On 10 Mrz., 10:28, William Hughes <wpihug...@gmail.com> wrote: > On Mar 10, 10:02 am, WM <mueck...@rz.fh-augsburg.de> wrote: > > > On 9 Mrz., 23:53, William Hughes <wpihug...@gmail.com> wrote: > > > We will say x is coFIS to (y) iff > > > > i. We have (x) associated to x and > > > (y) associated to y > > > > ii. For every n, (x) and (y) produce the same > > > finite string. > > > "Every given n" is tantamount to "there is a last given n". > > I do not talk about "every given n" but about "every n" > (this means from 1 to n for every n). Note that > "there is a last n" but it is not a findable natural > number.
Better say "a not fixable natural number". > > Note that you do not need the x_n to exist to say > something about them.
That is true. For instance we can say that a natural number is either even or odd.
> For example, you can say no > x_n that will ever exist will be equal to 0.

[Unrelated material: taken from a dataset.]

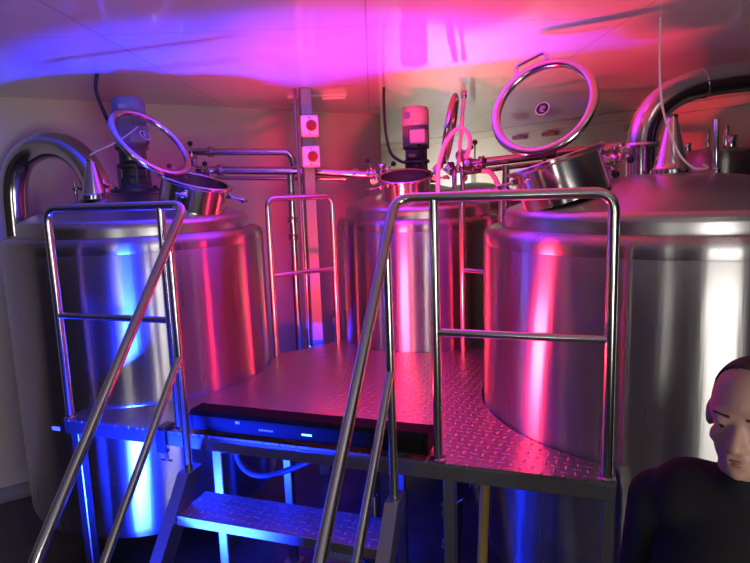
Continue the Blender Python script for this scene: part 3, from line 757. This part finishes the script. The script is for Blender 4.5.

Yes, that is another example.
> If you say x is coFIS to y you are saying something > about x_n and y_n that may not exist at this time.
That is the hardest problem. There are some properties which can be determined (like the examples above). There are other which cannot.
But in every case we know that there is a line of the list that is identical with the FIS of d, both existing or not existing yet. Identity implis coFISionality. Do you deny this?